In presidential elections, the principal-agent problem is a huge deal because there is only one person on the ballot. The principal (say, Capriles) needs to take into account that his agents (the people manning voting centers in Elorza, for example) stay there until the full count is done. He needs them to defend the votes as if they were his own. He needs them to accurately report back to headquarters when a chavista comes in with 300 cédulas ready to stuff the voting machine.

But Caracas is really, really far away from Elorza. There are something like six layers of management between Capriles and the guy in Elorza, and each of those layers has their own incentives to do their job in a half-assed manner. And when manning a voting center in San Félix means getting a gun pointed at your head … well, let’s just say the incentives end up not being aligned in a manner that allows you to take care of the 2% of the votes you need.

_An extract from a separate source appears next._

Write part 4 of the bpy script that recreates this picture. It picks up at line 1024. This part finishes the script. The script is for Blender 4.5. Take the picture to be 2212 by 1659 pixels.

But in a legislative election, the problem becomes easier to solve. When you have hundreds, maybe thousands of candidates, it is easier to know what your “agents” are doing. The problem is not as acute because there are many more principals around, on the ground, close to their agents. Each one of them is more capable of effectively supervising what their agents are doing. They know the terrain, they can talk to them and align the incentives more easily.

These principals are well aware of the importance that the agents do their job. The agents are not working for some guy in Caracas who has never visited, and the guys supervising specific regions are not clogs in a big campaign machine. They are the candidates. They are working for themselves.

That is part of the reason why there are fewer claims of fraud in mayoral and legislative elections in Venezuela – it’s simply harder to pull off. And if you can’t cheat on the vote, the only way to make sure you win the election … is to make sure you don´t have one.